By ZHAO LEI on board Blue SeaJet 1 in South China Sea | China Daily | Updated: 2024-02-05 09:49

The space-based laser terminal developed by HiStarlink. [Photo provided to China Daily]

China is striving to develop laser communication technology, a key component in space-based information networks.

In a recent development, the country sent its first two-way laser communication terminal into space for technological demonstration purposes.

Developed by HiStarlink, a private laser communication company based in Shenzhen, Guangdong province, the experimental terminal was carried by Xingshidai 20, a satellite jointly built by HiStarlink and AdaSpace, a satellite maker in Chengdu, Sichuan province.

Xingshidai 20 was one of nine satellites launched by a Smart Dragon 3 carrier rocket on Saturday morning off the coast of Yangjiang in Guangdong.

The rocket blasted off at 11:07 am from a launch service ship and soon deployed the satellites into their preset orbital positions.

With a maximum transmission speed of 10 gigabits per second, the laser device is tasked with verifying several key technologies for laser communication, its designers said, explaining that laser communication is characterized by its large transmission capacity, long reach and high level of security.

"Laser communication is an irreplaceable component in any space-based information network. Using laser beams to transmit data between satellites and Earth is extremely difficult and has been a hot topic in the international space community," said Tan Jun, founder and CEO of HiStarlink.

"With our technology, we can make the terminal's transmission speed as fast as 100 gigabits per second, but we decided to make it 10 gigabits per second because that speed is ample enough for users in most situations and comes at a much lower cost.

"In the near future, laser communication terminals will become a pillar of low-orbit internet satellite networks," he said on Friday.
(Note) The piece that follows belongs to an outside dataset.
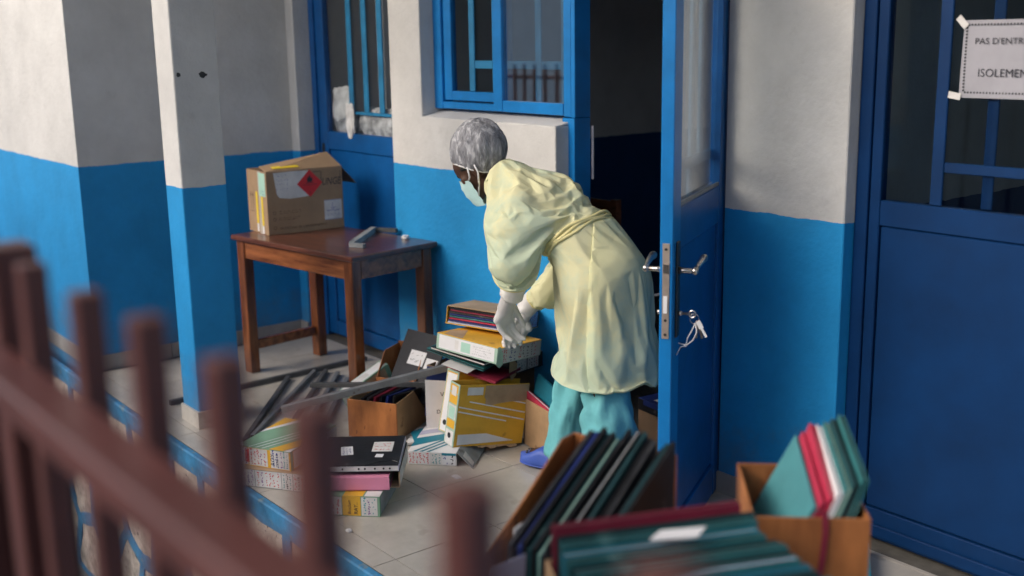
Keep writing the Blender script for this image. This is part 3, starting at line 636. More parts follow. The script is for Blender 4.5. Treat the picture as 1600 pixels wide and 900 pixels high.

Saturday's mission was the third space launch conducted from the South China Sea. It was also the first time a Smart Dragon 3 launched a foreign satellite — one of the nine satellites, NExSat-1, is an experimental spacecraft built by Egypt's National Authority for Remote Sensing and Space Sciences and Germany's Berlin Space Technologies.

The Smart Dragon 3 is a solid-propellant rocket model. The type is 31 meters tall, has a diameter of 2.65 meters and can carry a liftoff weight of 140 metric tons. It is mainly propelled by a solid-propellant engine, which holds 71 tons of propellant that creates a thrust of 200 tons.

The rocket is capable of sending multiple satellites with a combined weight of 1.5 tons to a typical sun-synchronous orbit at an altitude of 500 kilometers.

Smart Dragon 3 made its maiden flight in December 2022 from a ship in the Yellow Sea, placing 14 satellites into orbit. Its second mission took place in December last year off Yangjiang, becoming the first sea-based rocket launch from the South China Sea.

The Smart Dragon 3 is suitable for clients who wish to quickly launch large numbers of satellites to establish space-based commercial networks as soon as possible, according to Jin Xin, the rocket's project manager.

China has performed 10 sea-based launches — five with the Long March 11 rocket model, three with the Smart Dragon 3, one with the Ceres 1 rocket of Beijing-based private company Galactic Energy, and another with the Gravity 1 of Orienspace, another private company in Beijing.